The formula for counting these arrangements is given by the binomial coefficient, \( \binom{n + r - 1}{r - 1} \). In our problem about distributing \( Rs. 6 \) among 4 people, stars represent the rupees and bars represent the partitions. Using 3 bars, we partition the available rupees among 4 people, which leads to the calculation \( \binom{9}{3} \).

The stars and bars method simplifies the distribution problem by treating it as an arrangements problem, which is easier to handle with combinatorial math.

The binomial coefficient is a powerful mathematical tool that counts the number of ways to choose a certain number of items from a larger set, without considering the order of selection. It is represented as \( \binom{n}{k} \) and pronounced as "n choose k." In our problem, the binomial coefficient comes into play when we need to count the different ways to arrange our stars and bars.

The formula for calculating a binomial coefficient is:\[\binom{n}{k} = \frac{n!}{k!(n-k)!}\]Where "!" denotes a factorial, which is the product of all positive integers up to that number. For example, \( 3! = 3 \times 2 \times 1 = 6 \).

Applying this to our problem, we know we have 9 positions to fill (6 stars + 3 bars), and we want to choose 3 positions for the bars, hence \( \binom{9}{3} \). Calculating this gives us \( \frac{9 \times 8 \times 7}{3 \times 2 \times 1} = 84 \). Therefore, there are 84 possible ways of distributing the remaining rupees among the four people.

Discrete mathematics is a fascinating area of math dealing with distinct and separated values, often involving counting and arrangement problems. At its core, it deals with objects that can assume separate, distinct values, which is a foundation for subjects like combinatorics and graph theory.

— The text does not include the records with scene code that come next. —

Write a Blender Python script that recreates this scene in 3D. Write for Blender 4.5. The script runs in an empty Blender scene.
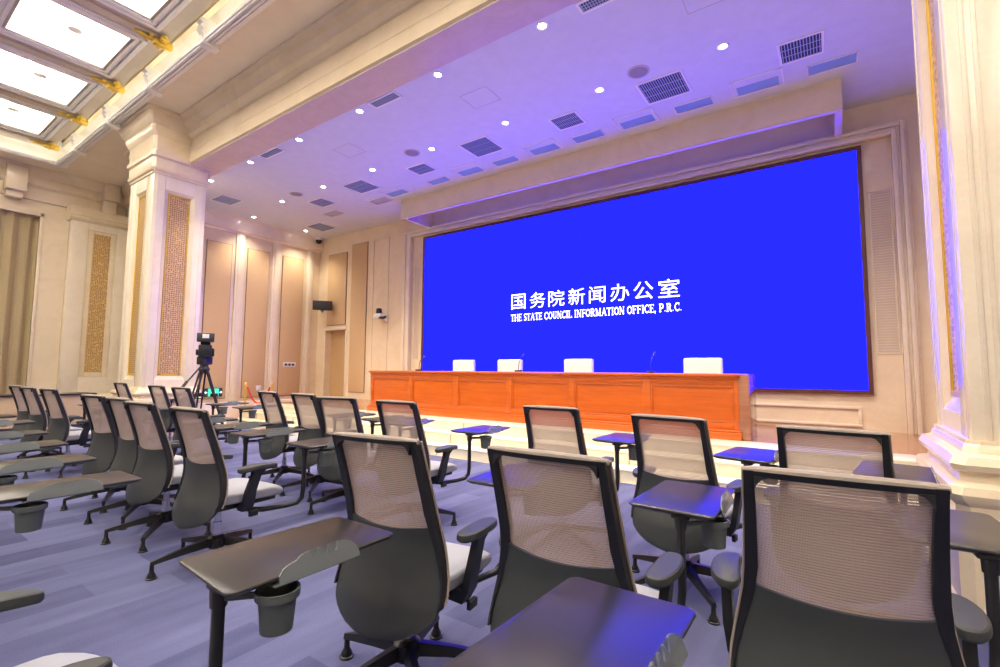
import bpy, bmesh, math, random
from mathutils import Vector, Matrix
random.seed(7)
C = bpy.context.scene.collection
PI = math.pi
# ------------------------------------------------------------------ camera, world, exposure
S = bpy.context.scene
S.view_settings.view_transform = 'Standard'
S.view_settings.look = 'None'
S.view_settings.gamma = 1.0
S.view_settings.use_curve_mapping = False
S.view_settings.exposure = 0.55
S.cycles.max_bounces = 8
S.cycles.transparent_max_bounces = 16
S.cycles.caustics_reflective = False
S.cycles.caustics_refractive = False
S.cycles.sample_clamp_indirect = 4.0
yaw, pit, rol = .60873, .0770, .00694
fw = Vector((-math.sin(yaw)*math.cos(pit), math.cos(yaw)*math.cos(pit), math.sin(pit)))
rt = Vector((math.cos(yaw), math.sin(yaw), 0)); up = rt.cross(fw)
r2 = rt*math.cos(rol)+up*math.sin(rol); u2 = -rt*math.sin(rol)+up*math.cos(rol)
cd = bpy.data.cameras.new('camera'); cd.sensor_width = 36; cd.lens = 36*475.1/1000
cd.clip_start = .02; cd.clip_end = 100
cam = bpy.data.objects.new('camera', cd); C.objects.link(cam)
cam.matrix_world = Matrix(((r2.x, u2.x, -fw.x, 0), (r2.y, u2.y, -fw.y, 0), (r2.z, u2.z, -fw.z, 1.3), (0, 0, 0, 1)))
S.camera = cam
w = bpy.data.worlds.new('world'); S.world = w; w.use_nodes = True
w.node_tree.nodes['Background'].inputs[0].default_value = (1, .95, .9, 1)
w.node_tree.nodes['Background'].inputs[1].default_value = 0.05

PANEL_EMIT = 6.2      # luminous hall ceiling panels
COVE_EMIT = 5.5
SPOT_W = 200.0         # stage downlights
SCREEN_BLUE = 3.2

# ------------------------------------------------------------------ materials
def nt(name):
    m = bpy.data.materials.new(name); m.use_nodes = True
    return m, m.node_tree, m.node_tree.nodes['Principled BSDF']
def mat(name, col, rough=.5, metal=0., spec=.5, emit=None, estr=0., bump=None, coat=0.):
    m, t, b = nt(name)
    b.inputs['Base Color'].default_value = (*col, 1)
    b.inputs['Roughness'].default_value = rough
    b.inputs['Metallic'].default_value = metal
    b.inputs['Specular IOR Level'].default_value = spec
    b.inputs['Coat Weight'].default_value = coat
    b.inputs['Coat Roughness'].default_value = .08
    if emit:
        b.inputs['Emission Color'].default_value = (*emit, 1); b.inputs['Emission Strength'].default_value = estr
    # a faint mottling so that no surface is one flat colour
    tc = t.nodes.new('ShaderNodeTexCoord'); n = t.nodes.new('ShaderNodeTexNoise')
    n.inputs['Scale'].default_value = bump[0] if bump else 6.
    t.links.new(tc.outputs['Object'], n.inputs['Vector'])
    mr = t.nodes.new('ShaderNodeMapRange'); mr.inputs['To Min'].default_value = .93; mr.inputs['To Max'].default_value = 1.07
    t.links.new(n.outputs['Fac'], mr.inputs['Value'])
    mx = t.nodes.new('ShaderNodeMix'); mx.data_type = 'RGBA'; mx.blend_type = 'MULTIPLY'; mx.inputs['Factor'].default_value = 1
    mx.inputs['A'].default_value = (*col, 1); t.links.new(mr.outputs['Result'], mx.inputs['B'])
    t.links.new(mx.outputs['Result'], b.inputs['Base Color'])
    if bump:
        bp = t.nodes.new('ShaderNodeBump'); bp.inputs['Strength'].default_value = bump[1]; bp.inputs['Distance'].default_value = .01
        t.links.new(n.outputs['Fac'], bp.inputs['Height']); t.links.new(bp.outputs['Normal'], b.inputs['Normal'])
    return m
def marble(name, a, b_, rough=.2, scale=1.3, spec=.5):
    m, t, b = nt(name)
    tc = t.nodes.new('ShaderNodeTexCoord')
    n = t.nodes.new('ShaderNodeTexNoise'); n.inputs['Scale'].default_value = scale; n.inputs['Detail'].default_value = 9; n.inputs['Roughness'].default_value = .65
    n.inputs['Distortion'].default_value = 1.2
    t.links.new(tc.outputs['Object'], n.inputs['Vector'])
    r = t.nodes.new('ShaderNodeValToRGB'); r.color_ramp.elements[0].position = .32; r.color_ramp.elements[1].position = .6
    r.color_ramp.elements[0].color = (*b_, 1); r.color_ramp.elements[1].color = (*a, 1)
    t.links.new(n.outputs['Fac'], r.inputs['Fac'])
    v = t.nodes.new('ShaderNodeTexNoise'); v.inputs['Scale'].default_value = 40; v.inputs['Detail'].default_value = 3
    t.links.new(tc.outputs['Object'], v.inputs['Vector'])
    mx = t.nodes.new('ShaderNodeMix'); mx.data_type = 'RGBA'; mx.blend_type = 'MULTIPLY'; mx.inputs['Factor'].default_value = .12
    t.links.new(r.outputs['Color'], mx.inputs['A']); t.links.new(v.outputs['Color'], mx.inputs['B'])
    t.links.new(mx.outputs['Result'], b.inputs['Base Color'])
    b.inputs['Roughness'].default_value = rough; b.inputs['Specular IOR Level'].default_value = spec
    return m
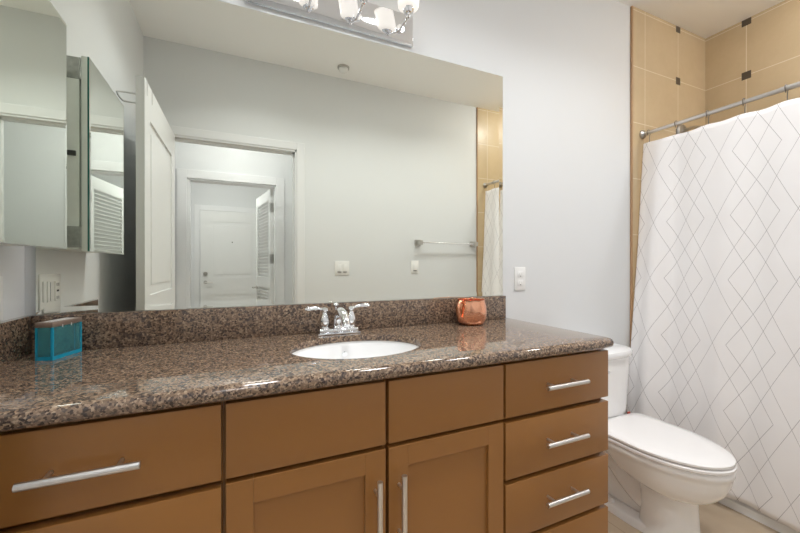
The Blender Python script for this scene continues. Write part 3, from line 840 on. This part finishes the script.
RX, RZ = 2.229, 1.954
rd = empty('curtain_rod', 'stainless curtain rod spanning the shower opening', 'curtain rod', (RX, -.76, RZ))
bm = bmesh.new(); tube(bm, [(RX, -.62, RZ), (RX, YF+.012, RZ)], .0118, 20); part('outer_tube', bm, M['steel'], rd)
bm = bmesh.new(); tube(bm, [(RX, -.012, RZ), (RX, -.64, RZ)], .0102, 20); part('inner_tube', bm, M['steel'], rd)
for y0, y1 in ((-.0105, -.030), (YF+.0105, YF+.030)):
    bm = bmesh.new(); tube(bm, [(RX, y0, RZ), (RX, y0+(y1-y0)*.4, RZ), (RX, y1, RZ)], [.026, .026, .016], 24); part('end_flange', bm, M['nickel'], rd)

ZTOP, ZHEM = 1.893, .062
ring_y = [-.048-.148*k for k in range(10)]
rg = None
places = ['first, nearest the toilet wall', 'second from the toilet wall', 'third from the toilet wall', 'fourth from the toilet wall', 'fifth from the toilet wall',
          'sixth from the toilet wall', 'seventh from the toilet wall', 'eighth from the toilet wall', 'ninth from the toilet wall', 'last, by the doorway wall']
ring_proto = None
for k, y in enumerate(ring_y):
    lab = 'steel curtain hook on the shower rod, ' + places[k]
    if ring_proto is None:
        bm = bmesh.new()
        pts = [Vector((.0155*math.cos(a), 0, .0155*math.sin(a))) for a in [PI*(-.35+1.7*i/20) for i in range(21)]]
        pts = [Vector((.0, 0, -.072)), Vector((.004, 0, -.074)), Vector((.007, 0, -.069)), Vector((.0065, 0, -.03))] + pts[1:-1] + [Vector((-.008, 0, -.022))]
        tube(bm, pts, .0021, 8)
        me = finish('curtain_hook', bm, M['hook_metal'], 60)
        ring_proto = link('curtain_hook', me, None, (RX, y, RZ)); o = ring_proto
    else:
        o = ring_proto.copy(); COL.objects.link(o); o.location = (RX, y, RZ)
    o['label'] = lab; o['category'] = 'curtain hook'; o['group'] = 'curtain hooks on the shower rod'

def curtain_mesh():
    bm = bmesh.new(); uvl = bm.loops.layers.uv.new('UVMap')
    ny, nz = 220, 70
    ya, yb = -.022, YF+.03
    grid = []
    for j in range(nz+1):
        t = j/nz; row = []
        for i in range(ny+1):
            s = i/ny; y = ya+(yb-ya)*s
            d = abs((y-ring_y[0])/.148); fr = d-math.floor(d)
            top = ZTOP + .006*abs(math.cos(PI*d))**2 - (.004 if True else 0)
            hem = ZHEM + .004*math.sin(y*9)
            z = top+(hem-top)*t
            zz = max(0, min(1, (1.893-z)/1.5))
            lean = -.012-(.060+.052*math.exp(-((y+.02)/.16)**2))*zz**.9-.024*max(0,min(1,(1.3-z)))
            if z < .4: lean += .0
            ripple = (.010*math.sin(y*2*PI/.296+.9)+.006*math.sin(y*2*PI/.17+2.0+z*.6))*(.35+.65*min(1, zz*2.2))
            edge = math.exp(-((y+.13)/.045)**2)*.014*(.3+zz) - math.exp(-((y+.20)/.05)**2)*.008
            x = RX+.002+lean+ripple-edge
            if y > -.07 and x > 0: x += (-.02)*zz*(y+.07)/.05
            row.append((bm.verts.new((x, y, z)), (-y, z)))
        grid.append(row)
    for j in range(nz):
        for i in range(ny):
            q = [grid[j][i], grid[j][i+1], grid[j+1][i+1], grid[j+1][i]]
            f = bm.faces.new([a[0] for a in q])
            for lp, a in zip(f.loops, q): lp[uvl].uv = a[1]
    return bm
bm = curtain_mesh()
base = Vector((2.15, -.76, ZHEM))
bmesh.ops.translate(bm, verts=bm.verts[:], vec=-base)
me = bpy.data.meshes.new('shower_curtain'); bm.to_mesh(me); bm.free(); me.materials.append(M['curtain'])
me.polygons.foreach_set('use_smooth', [True]*len(me.polygons))
cu = link('shower_curtain', me, None, base)
sol = cu.modifiers.new('thickness', 'SOLIDIFY'); sol.thickness = .0012; sol.offset = 0
cu['label'] = 'white shower curtain printed with thin grey diamonds'; cu['category'] = 'shower curtain'

t = empty('shower_sprayer', 'chrome shower head and arm on the tiled end wall above the curtain', 'shower head', (2.62, -.010, 2.03))
bm = bmesh.new(); lathe(bm, [(.050, 0), (.050, .004), (.042, .014), (.014, .020)], (2.62, -.010, 2.03), AX['y'], 28); part('flange', bm, M['nickel'], t)
bm = bmesh.new(); tube(bm, smooth_path([(2.62, -.012, 2.03), (2.62, -.08, 2.035), (2.62, -.14, 2.01), (2.62, -.175, 1.965)], 6), .0095, 14); part('arm', bm, M['nickel'], t, 60)
rot = Matrix.Rotation(math.radians(180-32), 3, 'X')
bm = bmesh.new(); lathe(bm, [(.012, -.004), (.014, .012), (.022, .022), (.036, .038), (.038, .052), (.034, .054), (.002, .052)], (2.62, -.172, 1.968), rot, 28); part('head', bm, M['nickel'], t)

In the context of our rupee distribution problem, discrete mathematics is applied through combinatorial methods, such as the stars and bars method, to determine different ways we can achieve a desired distribution. Because we are working with whole numbers (in this case, rupees and people), the problems and solutions naturally fall under discrete mathematics.

Some key areas within discrete mathematics include:

• Combinatorics: Study of counting, arrangement, and combination of elements.
• Graph Theory: Exploration of vertices and edges, often used for network problems.
• Number Theory: Focus on integers and their properties.

Each of these areas has its own applications and techniques, but they all share the common ground of dealing with finite and countable sets of objects. In our exercise, the understanding of discrete math principles aids in calculating how to distribute rupees efficiently while meeting constraints like minimum amounts for each person.